Parlando di incarnazione, spesso i suoi personaggi sono importanti per gli spettatori della banlieue, che possono identificarsi. Le sue scelte sembrano istintive, si intuisce il peso della responsabilità che si prende.
È assolutamente così. Ogni volta cerco di rispettare il reale, per esempio per Fratelli nemici ho passato molto tempo con un capitano di polizia della questura di Parigi, con un grado uguale al mio personaggio, per conoscere nel dettaglio quale fosse il suo quotidiano, quanto tempo passasse al computer o in ufficio, rispetto al tempo speso sul terreno, quale ruolo avessero gli informatori, i suoi capi e i suoi colleghi. Il tutto per avere un’idea del contesto, è molto importante per poter poi raccontare la storia. Ogni volta è così, per me, per Django è stato il tempo impiegato a suonare la chitarra, ma anche speso insieme alla comunità manouche che mi ha accolto nell’est della Francia, per Le Chant du Loup mi sono immerso due volte in un vero sottomarino. Non lo faccio solo per il risultato, ma fare dei film mi regala una corsia preferenziale a delle realtà ogni volta molto diverse, che posso penetrare in maniera assai intensa. Non vengo accolto come un turista, perché vado per lavorare.
È la gioia dell’attore?
È il lato da inquirente, indagatore, del mestiere d’attore, e mi piace molto.
Fratelli nemici è anche un film sull’amicizia, che si dice duri per sempre quando nasce da adolescenti. Il cinema regala da sempre legami intensi e virili, quasi tribali.
La fraternità è una dinamica presente nel cinema di James Gray, ma trovo delle somiglianze anche fra lui e David Oelhoffen, in Francia. Se dovessi pensare a un film mi viene in mente Amanti perduti di Carné, con una prima parte in cui c’è un attore tribolato, di basso livello, che poi molto tempo dopo ritrova il suo amico intimo di tanti anni prima, quando ha trovato il successo, e si guardano; ti rendi conto che la dinamica fra loro è sempre la stessa, è lo stesso film, nonostante tutto. È la magia del cinema, mostrare che un essere umano è tale, il poveraccio è uscito dallo stesso ventre della madre del Presidente della Repubblica. È un po’ utopistico vedere le cose così, ma ci credo fermamente, la magia della macchina da presa è mostrarcelo, farcelo capire.

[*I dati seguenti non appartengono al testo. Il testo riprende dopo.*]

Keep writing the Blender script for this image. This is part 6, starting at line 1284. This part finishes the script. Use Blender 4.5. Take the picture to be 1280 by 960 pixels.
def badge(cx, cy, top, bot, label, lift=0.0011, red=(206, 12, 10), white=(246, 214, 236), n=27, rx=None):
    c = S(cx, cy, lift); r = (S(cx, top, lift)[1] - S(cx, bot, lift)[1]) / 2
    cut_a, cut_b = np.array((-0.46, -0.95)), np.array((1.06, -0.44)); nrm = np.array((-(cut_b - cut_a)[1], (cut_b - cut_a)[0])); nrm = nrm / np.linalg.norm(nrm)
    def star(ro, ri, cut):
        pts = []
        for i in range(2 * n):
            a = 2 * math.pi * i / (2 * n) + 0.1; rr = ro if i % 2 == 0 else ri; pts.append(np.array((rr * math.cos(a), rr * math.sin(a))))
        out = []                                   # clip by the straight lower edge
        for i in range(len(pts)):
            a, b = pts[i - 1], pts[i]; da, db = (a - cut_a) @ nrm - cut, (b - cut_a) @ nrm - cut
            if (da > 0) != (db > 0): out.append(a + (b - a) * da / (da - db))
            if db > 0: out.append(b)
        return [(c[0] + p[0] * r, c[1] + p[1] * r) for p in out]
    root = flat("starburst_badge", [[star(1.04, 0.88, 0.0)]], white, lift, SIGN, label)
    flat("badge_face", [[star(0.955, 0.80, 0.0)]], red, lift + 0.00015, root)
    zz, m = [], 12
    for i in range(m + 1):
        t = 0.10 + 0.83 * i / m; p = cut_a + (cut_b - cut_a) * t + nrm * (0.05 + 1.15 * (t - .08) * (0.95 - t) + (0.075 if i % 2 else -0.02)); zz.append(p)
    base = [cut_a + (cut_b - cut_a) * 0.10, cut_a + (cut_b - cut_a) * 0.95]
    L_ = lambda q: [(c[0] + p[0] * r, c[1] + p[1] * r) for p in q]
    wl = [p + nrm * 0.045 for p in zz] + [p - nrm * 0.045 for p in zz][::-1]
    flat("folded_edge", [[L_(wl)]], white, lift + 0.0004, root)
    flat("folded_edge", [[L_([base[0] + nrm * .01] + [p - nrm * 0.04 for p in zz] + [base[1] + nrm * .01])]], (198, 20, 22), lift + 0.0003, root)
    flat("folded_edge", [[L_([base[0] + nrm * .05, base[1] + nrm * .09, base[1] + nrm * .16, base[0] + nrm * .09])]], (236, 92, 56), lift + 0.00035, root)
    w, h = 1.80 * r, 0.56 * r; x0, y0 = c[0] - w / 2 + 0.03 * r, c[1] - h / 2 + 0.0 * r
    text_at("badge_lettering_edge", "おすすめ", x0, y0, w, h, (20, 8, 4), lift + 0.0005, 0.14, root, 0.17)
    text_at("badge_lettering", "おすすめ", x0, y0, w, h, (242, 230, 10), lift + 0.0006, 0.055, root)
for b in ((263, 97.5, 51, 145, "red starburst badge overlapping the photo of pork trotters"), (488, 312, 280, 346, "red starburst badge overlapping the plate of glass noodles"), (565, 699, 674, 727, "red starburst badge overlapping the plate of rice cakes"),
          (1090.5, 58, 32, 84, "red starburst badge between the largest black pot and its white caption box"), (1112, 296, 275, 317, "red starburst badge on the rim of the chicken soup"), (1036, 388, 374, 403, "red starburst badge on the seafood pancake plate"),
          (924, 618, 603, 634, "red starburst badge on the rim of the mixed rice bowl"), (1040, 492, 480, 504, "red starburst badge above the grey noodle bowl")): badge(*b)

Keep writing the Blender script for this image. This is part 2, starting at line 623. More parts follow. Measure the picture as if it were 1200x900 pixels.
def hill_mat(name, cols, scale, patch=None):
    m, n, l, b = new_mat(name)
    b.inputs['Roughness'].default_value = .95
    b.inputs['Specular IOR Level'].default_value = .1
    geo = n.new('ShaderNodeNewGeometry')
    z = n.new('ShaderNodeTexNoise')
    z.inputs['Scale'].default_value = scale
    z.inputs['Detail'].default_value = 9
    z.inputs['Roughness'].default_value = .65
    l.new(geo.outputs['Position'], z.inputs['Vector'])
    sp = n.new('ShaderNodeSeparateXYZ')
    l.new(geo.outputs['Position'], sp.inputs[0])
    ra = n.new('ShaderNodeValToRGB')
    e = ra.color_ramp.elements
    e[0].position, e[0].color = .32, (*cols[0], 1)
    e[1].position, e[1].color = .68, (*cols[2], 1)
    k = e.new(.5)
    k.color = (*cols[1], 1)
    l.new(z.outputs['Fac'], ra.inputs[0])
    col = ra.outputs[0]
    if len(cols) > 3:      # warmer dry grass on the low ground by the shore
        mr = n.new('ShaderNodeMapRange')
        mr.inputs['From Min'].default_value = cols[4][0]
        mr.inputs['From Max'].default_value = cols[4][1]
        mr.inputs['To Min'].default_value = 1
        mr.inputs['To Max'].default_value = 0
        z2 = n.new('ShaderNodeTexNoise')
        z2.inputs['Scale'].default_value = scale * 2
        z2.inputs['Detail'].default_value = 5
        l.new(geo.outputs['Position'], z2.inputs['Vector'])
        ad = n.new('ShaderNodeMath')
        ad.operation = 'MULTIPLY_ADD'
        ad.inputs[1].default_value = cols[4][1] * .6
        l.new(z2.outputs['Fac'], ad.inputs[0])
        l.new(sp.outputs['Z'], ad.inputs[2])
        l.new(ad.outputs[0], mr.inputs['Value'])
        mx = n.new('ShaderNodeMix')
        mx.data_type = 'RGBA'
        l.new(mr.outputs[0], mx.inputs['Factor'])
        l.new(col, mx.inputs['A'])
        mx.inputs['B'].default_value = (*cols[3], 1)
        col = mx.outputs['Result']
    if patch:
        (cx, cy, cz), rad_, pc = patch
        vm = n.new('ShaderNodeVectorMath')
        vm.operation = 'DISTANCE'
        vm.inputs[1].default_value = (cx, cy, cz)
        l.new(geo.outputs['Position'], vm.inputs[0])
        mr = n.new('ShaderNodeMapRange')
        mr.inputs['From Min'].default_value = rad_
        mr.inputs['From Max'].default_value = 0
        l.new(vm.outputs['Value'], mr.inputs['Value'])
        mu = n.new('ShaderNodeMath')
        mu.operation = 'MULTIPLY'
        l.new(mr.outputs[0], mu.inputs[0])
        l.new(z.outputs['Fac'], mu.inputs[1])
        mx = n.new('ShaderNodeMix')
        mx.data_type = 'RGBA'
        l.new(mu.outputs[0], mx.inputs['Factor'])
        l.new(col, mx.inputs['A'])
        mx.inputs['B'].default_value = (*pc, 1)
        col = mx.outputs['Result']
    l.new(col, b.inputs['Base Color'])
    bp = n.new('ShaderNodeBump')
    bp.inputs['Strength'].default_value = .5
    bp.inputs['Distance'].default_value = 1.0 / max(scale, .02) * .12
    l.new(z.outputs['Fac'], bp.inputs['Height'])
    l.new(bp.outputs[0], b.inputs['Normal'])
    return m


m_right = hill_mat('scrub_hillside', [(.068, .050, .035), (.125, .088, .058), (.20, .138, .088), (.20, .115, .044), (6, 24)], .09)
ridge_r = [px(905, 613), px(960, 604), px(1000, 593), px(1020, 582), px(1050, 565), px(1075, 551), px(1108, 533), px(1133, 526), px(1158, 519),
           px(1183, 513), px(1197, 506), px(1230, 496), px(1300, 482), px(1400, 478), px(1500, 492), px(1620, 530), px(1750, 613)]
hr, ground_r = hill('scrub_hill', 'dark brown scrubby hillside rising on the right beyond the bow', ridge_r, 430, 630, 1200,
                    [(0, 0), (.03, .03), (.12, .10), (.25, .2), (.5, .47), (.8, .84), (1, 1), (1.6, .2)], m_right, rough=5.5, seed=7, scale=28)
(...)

Non ha voglia di fare una commedia, visto che fa spesso ruoli molto drammatici?
È vero, come attori dipendiamo da quello che ci viene proposto, come spettatore amo più le commedie straniere che quelle che facciamo in Francia. Quest’anno ne ho fatta una, L’amour flou, insieme al mio cane, che sembra faccia molto ridere, poi sarò nel prossimo film di Nakache e Toledano, i registi di Quasi amici. Durante la lavorazione mi è sembrato di trovare nuove frecce al mio arco, è stato fantastico scoprire la leggerezza, penso di avere ancora molte corde da esplorare.